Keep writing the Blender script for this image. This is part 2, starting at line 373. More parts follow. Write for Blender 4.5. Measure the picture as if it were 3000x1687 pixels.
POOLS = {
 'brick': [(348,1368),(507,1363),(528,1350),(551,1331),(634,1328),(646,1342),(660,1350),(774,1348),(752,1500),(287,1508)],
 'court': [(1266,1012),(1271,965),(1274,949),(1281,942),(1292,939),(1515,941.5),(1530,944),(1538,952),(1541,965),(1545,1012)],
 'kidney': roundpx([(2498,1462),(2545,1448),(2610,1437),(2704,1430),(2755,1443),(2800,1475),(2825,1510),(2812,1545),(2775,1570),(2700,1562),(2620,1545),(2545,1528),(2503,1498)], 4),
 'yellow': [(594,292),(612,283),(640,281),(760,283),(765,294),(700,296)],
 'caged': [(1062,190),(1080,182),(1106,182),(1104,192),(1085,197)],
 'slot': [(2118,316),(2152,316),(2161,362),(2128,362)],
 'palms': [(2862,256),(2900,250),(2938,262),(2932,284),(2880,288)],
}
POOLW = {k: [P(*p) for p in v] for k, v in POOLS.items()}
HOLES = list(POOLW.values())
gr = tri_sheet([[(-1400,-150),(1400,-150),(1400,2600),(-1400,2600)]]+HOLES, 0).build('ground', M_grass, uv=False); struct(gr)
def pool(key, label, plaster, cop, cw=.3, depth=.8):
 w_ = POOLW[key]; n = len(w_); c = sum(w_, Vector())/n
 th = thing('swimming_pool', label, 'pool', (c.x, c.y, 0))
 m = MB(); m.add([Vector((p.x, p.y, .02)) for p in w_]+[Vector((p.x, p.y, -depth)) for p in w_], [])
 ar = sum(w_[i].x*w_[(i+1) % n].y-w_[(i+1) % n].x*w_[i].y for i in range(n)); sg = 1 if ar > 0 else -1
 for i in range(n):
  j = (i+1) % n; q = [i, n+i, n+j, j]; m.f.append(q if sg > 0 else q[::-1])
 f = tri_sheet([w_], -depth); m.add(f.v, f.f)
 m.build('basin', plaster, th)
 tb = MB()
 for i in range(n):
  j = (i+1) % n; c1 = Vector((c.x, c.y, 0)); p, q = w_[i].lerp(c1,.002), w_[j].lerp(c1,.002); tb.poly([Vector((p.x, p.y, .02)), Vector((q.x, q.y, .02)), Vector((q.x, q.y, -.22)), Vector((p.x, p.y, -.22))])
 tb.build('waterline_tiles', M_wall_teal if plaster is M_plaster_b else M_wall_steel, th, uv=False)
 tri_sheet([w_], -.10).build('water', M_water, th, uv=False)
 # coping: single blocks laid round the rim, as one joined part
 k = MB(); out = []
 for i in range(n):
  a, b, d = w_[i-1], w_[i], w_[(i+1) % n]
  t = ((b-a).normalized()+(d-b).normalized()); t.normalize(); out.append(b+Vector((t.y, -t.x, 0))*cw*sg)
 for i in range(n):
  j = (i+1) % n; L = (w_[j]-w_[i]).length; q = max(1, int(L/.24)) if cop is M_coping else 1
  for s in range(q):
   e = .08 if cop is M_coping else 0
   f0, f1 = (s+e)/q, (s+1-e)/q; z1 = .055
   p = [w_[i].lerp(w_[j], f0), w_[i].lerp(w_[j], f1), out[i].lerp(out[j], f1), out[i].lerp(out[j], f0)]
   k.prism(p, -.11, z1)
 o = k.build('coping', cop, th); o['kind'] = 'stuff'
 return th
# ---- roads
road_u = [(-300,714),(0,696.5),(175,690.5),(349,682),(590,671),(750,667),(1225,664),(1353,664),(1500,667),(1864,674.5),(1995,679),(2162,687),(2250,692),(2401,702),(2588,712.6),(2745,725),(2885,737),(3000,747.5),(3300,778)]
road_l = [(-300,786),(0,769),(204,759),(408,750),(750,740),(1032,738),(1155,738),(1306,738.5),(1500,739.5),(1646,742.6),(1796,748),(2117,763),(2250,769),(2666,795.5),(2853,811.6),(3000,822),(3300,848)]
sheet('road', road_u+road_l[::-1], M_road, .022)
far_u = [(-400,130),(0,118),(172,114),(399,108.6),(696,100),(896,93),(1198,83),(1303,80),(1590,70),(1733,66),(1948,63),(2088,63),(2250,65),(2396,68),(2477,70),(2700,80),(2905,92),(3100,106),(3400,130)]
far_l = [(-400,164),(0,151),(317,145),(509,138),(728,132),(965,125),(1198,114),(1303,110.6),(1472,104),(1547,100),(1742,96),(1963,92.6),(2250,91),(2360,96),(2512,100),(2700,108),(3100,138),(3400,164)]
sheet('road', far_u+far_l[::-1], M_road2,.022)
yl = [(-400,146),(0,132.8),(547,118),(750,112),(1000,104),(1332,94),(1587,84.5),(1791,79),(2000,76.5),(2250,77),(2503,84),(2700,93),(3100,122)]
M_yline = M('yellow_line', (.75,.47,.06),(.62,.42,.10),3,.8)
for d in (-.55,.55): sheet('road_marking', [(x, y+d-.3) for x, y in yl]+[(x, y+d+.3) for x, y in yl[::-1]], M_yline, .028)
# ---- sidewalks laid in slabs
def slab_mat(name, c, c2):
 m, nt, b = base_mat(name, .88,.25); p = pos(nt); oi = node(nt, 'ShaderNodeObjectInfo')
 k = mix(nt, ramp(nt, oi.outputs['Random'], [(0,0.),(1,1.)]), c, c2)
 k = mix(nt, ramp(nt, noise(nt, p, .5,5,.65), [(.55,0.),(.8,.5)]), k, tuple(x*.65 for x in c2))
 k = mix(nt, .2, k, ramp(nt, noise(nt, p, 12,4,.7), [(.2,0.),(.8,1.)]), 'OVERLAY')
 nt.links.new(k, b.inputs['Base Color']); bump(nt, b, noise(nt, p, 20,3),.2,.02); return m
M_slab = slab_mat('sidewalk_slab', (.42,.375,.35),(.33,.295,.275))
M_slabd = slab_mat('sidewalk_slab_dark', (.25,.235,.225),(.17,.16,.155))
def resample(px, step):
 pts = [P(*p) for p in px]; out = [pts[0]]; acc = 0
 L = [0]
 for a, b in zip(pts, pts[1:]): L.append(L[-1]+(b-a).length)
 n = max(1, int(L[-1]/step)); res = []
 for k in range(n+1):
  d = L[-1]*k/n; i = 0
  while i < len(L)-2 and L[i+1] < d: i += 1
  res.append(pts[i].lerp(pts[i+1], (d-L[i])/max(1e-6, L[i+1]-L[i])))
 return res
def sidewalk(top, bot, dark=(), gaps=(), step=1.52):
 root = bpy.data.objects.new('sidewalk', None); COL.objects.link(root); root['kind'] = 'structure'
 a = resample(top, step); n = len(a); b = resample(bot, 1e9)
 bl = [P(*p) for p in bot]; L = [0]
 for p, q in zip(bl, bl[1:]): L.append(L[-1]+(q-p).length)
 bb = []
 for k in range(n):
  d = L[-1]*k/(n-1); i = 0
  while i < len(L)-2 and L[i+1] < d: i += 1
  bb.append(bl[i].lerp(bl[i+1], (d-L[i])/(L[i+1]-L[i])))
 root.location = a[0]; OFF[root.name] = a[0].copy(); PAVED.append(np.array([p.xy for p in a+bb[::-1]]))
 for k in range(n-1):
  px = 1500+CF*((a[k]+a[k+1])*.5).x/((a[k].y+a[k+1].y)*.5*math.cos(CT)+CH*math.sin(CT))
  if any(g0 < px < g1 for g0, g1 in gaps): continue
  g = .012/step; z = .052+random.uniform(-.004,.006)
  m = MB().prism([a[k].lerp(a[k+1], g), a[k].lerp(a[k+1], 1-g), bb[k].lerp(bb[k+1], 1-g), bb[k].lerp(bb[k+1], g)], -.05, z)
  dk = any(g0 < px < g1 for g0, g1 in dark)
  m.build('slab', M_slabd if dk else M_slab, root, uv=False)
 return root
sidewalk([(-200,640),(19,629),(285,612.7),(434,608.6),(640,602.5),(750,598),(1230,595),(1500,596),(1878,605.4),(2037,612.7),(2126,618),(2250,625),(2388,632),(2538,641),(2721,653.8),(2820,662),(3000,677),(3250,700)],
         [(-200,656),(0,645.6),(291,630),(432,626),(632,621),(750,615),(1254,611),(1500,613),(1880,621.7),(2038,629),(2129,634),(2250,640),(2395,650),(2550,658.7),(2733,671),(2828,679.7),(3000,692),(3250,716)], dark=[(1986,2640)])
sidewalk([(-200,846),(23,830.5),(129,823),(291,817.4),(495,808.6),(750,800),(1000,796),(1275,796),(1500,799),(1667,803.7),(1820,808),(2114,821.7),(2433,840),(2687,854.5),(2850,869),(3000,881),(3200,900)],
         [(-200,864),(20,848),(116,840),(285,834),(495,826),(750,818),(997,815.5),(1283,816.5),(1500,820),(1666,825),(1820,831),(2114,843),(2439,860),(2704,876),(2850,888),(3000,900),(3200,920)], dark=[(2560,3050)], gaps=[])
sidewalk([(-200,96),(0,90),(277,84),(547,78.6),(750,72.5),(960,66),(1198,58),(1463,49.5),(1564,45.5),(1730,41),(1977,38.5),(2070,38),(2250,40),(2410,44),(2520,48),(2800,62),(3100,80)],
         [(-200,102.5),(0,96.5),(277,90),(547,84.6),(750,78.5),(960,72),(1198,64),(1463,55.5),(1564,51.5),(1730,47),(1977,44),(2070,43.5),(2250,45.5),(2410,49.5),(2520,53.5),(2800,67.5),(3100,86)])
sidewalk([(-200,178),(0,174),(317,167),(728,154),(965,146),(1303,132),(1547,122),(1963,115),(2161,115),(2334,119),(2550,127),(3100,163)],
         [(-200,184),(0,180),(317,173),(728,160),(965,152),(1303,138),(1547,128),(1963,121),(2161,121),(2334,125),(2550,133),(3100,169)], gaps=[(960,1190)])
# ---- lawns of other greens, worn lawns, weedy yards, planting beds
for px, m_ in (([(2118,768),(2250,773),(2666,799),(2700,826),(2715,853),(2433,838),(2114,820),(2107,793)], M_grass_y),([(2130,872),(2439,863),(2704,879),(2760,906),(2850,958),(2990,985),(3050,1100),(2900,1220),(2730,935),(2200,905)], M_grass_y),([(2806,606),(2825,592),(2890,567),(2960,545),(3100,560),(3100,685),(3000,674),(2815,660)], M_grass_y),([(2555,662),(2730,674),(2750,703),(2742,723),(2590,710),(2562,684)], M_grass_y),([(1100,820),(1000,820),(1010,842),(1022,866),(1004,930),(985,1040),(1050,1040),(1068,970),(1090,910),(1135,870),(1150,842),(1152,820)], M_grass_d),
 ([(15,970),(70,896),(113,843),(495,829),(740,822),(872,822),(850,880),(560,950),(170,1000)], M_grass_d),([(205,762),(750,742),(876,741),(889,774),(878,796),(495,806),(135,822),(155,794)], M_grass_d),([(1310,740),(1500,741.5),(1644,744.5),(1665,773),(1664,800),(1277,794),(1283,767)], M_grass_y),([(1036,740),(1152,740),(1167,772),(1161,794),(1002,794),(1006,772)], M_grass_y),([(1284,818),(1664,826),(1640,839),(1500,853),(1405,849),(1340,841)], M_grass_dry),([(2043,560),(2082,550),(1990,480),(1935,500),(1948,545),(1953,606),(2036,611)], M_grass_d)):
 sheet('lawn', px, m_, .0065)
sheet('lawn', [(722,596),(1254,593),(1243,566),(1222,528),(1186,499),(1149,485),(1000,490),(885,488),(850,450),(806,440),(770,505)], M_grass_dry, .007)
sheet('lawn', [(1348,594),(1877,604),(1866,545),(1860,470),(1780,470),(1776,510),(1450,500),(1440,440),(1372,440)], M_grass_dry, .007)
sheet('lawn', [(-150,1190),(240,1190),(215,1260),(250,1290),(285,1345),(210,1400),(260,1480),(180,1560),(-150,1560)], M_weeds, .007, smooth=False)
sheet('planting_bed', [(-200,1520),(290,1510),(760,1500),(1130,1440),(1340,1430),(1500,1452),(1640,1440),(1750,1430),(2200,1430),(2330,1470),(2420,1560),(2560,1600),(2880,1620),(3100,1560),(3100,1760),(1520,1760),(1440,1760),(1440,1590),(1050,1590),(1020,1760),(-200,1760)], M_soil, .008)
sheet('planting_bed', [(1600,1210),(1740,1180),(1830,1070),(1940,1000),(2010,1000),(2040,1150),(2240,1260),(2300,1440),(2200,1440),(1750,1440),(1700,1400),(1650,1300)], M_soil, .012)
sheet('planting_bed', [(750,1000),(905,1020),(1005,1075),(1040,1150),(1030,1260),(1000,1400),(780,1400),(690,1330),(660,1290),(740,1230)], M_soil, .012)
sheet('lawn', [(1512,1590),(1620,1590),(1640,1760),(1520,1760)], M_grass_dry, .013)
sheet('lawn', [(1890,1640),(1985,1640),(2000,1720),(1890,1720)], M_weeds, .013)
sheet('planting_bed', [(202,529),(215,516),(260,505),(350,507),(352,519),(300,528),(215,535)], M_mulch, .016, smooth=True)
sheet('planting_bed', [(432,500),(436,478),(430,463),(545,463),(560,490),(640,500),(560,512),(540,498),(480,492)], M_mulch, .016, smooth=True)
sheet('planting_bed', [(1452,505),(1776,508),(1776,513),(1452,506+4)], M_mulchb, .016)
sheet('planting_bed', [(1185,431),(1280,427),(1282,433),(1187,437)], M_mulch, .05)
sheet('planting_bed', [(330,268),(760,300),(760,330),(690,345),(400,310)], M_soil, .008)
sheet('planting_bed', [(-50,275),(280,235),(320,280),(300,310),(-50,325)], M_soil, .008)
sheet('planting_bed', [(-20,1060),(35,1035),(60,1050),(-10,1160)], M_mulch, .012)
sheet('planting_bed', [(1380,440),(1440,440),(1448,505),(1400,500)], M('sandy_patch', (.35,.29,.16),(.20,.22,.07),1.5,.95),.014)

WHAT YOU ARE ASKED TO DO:
Copy out the lines in which the string "ramp" appears.

FINISHED ANSWER:
 k = mix(nt, ramp(nt, oi.outputs['Random'], [(0,0.),(1,1.)]), c, c2)
 k = mix(nt, ramp(nt, noise(nt, p, .5,5,.65), [(.55,0.),(.8,.5)]), k, tuple(x*.65 for x in c2))
 k = mix(nt, .2, k, ramp(nt, noise(nt, p, 12,4,.7), [(.2,0.),(.8,1.)]), 'OVERLAY')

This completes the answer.